日本経済を押し上げるNISA

24年日本経済は過去と決別して明るい未来に向けて動き出したようです。新NISAに多額の資金が入り日本人の投資マインドが変わるかもしれないというのが大きな要因です。1人につき1800万円の枠が与えられ、利益が出ても無税という大盤振る舞い。売却しても翌年には使った枠が回復するとなれば、投資で利益が出せている限り利益は全額投資家のものとなります。
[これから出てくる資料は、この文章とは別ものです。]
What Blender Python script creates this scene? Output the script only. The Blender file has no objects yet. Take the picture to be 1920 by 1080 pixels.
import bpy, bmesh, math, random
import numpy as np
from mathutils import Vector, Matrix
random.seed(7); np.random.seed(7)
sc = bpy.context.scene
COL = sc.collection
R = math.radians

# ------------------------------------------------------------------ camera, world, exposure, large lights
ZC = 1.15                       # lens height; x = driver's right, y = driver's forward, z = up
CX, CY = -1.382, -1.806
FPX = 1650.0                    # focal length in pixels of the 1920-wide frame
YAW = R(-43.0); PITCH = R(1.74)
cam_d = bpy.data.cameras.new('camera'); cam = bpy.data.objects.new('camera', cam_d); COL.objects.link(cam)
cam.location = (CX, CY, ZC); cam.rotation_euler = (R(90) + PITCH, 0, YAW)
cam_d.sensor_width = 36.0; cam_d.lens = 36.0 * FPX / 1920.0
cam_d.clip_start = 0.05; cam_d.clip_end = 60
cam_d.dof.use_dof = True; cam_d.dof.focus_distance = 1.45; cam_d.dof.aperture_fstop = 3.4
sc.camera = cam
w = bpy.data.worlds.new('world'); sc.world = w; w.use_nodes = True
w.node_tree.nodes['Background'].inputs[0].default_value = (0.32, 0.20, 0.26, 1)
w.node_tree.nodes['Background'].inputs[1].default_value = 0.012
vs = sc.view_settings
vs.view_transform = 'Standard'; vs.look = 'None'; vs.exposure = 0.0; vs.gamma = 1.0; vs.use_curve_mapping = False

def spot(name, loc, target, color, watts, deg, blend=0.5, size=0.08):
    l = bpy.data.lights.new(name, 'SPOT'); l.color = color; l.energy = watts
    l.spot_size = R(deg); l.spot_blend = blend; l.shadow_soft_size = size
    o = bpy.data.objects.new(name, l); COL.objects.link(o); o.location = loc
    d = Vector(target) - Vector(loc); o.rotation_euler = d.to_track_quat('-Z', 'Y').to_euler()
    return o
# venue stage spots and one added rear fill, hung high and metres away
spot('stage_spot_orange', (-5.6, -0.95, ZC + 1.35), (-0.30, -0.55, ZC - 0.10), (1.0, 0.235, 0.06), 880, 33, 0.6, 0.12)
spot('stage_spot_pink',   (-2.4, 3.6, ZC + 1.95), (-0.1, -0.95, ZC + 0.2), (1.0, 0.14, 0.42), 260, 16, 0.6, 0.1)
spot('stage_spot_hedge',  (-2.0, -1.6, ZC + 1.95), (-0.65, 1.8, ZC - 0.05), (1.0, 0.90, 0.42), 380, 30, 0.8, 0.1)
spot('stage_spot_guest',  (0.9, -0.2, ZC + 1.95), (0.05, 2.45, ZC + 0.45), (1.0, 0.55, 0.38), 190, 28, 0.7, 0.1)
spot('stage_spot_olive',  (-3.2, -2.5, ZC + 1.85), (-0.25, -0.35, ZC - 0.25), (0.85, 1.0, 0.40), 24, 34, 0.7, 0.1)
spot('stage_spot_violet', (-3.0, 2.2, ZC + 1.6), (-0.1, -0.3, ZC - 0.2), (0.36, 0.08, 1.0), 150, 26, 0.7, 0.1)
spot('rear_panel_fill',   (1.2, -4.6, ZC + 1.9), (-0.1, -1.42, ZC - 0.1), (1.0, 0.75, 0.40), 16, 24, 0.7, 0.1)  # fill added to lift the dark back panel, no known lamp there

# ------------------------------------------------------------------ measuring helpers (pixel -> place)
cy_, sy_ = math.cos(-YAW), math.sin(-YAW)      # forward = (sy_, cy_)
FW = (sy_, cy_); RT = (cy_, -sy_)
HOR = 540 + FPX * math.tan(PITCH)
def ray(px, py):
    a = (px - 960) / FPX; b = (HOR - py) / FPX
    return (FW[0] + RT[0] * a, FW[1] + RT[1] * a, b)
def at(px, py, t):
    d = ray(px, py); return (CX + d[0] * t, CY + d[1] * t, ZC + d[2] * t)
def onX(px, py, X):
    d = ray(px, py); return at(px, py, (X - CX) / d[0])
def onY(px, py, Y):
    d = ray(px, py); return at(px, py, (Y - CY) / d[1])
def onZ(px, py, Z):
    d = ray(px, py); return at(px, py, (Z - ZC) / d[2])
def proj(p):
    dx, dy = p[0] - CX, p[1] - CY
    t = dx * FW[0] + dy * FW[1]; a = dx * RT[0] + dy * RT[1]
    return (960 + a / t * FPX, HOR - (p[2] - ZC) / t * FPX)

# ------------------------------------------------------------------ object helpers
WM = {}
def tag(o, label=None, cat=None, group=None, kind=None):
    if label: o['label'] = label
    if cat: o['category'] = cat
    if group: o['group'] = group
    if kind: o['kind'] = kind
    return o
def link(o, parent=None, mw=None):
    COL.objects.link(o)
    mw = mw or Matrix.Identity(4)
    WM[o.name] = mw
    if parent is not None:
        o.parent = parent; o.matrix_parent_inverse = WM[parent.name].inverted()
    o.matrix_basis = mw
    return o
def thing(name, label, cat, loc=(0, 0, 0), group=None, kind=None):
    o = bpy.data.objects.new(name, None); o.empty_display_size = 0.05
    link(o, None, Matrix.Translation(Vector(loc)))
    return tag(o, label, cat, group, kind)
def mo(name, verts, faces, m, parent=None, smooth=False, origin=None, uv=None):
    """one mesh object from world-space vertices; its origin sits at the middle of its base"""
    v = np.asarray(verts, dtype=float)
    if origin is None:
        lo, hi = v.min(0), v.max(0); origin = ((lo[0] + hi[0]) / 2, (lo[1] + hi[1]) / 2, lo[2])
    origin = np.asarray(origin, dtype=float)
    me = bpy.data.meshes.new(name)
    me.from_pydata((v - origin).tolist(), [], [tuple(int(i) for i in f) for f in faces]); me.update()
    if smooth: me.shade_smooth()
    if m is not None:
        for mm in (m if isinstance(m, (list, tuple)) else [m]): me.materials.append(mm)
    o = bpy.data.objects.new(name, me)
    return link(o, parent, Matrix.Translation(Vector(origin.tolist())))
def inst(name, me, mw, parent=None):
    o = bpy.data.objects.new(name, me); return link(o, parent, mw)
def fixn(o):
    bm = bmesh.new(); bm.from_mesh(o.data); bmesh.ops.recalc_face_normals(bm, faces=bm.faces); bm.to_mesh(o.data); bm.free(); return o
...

昨今の急激な日経平均の上昇は海外投資家の買いが原因ともいわれていますが、なぜ外国人は2024年に入っていきなり買い始めたのでしょうか。過去にも日本の状況が大きく変わるという判断により日本に資金が流れ込んだことは何度かありました(アベノミクス等)。日本の個人金融資産は50%以上が預金に滞留しておりこれが日本の常識とみなされていたところ、新NISAの導入が日本人のマインドを変えるはずだ、というのが外国勢の判断だったのかもしれません。


2023年の経済財政白書によると、月の消費支出は株を持つ世帯の方がどの世帯でも増えているという結果が出ていました。特に50歳以上の世帯では35,000円の差が出たと報道されています。日本において消費はGDPの50%以上を占めるので、株式投資をする人が増え儲けを実感できれば消費が増加し経済を活性化させることにつながることでしょう。


賃金上昇と投資を比較した場合、どちらがより消費マインドが刺激されるでしょうか。人間の心理に基づくなら後者ということになるのではないでしょうか。給料が今までよりも増えた場合、上昇分の一部は貯蓄に向かうでしょうが株で儲かったからいざ貯蓄を、と考える人は多くないと思われます。たとえ売却して利益を出さなくとも、含み益が大きくなると消費マインドが刺激されるという資産効果が生まれてきます。


投資をする際リターンは多い方がよいので、投資信託など投資商品を選ぶ場合過去の利益率が高いものを探すかもしれません。但しこの数値は為替の影響が含まれていること、あくまでも過去のものであって、将来を約束するものではないことに注意が必要なのは言を俟ちません。


例えば昨年のS&P500の投資信託上昇率が前年比36%であったとした場合ドル高の影響を除くと23%上昇に過ぎないというようなものです。 また22年との比較では23%上昇であっても、21年比較ではマイナス1%というようなことが起きています。


22年のS&P500は米国の急激な利上げ継続により歴史的下落を経験しました。また日米の金利差が拡大するにつれ円安ドル高が一挙に進みました。投資はマクロ経済変動の影響を大きく受けるので指数に投資する場合には常に金利、政策、為替等に気を配る必要があります。


また海外投信が日本からの資金流出につながるからといって日本の投信の方が良いというわけでもありません。幸い23年は日本株の上昇率が22年比28%となり、上げ幅は1989年以来の大きさでした。米国S&P500の上昇率は24%だったので4%上回っていました。


どんな対象に投資をしようと、各人が利益をしっかり確保するマインドが広がれば金融資産への投資が消費を刺激し結果として日本経済にも大きく貢献することになるということです。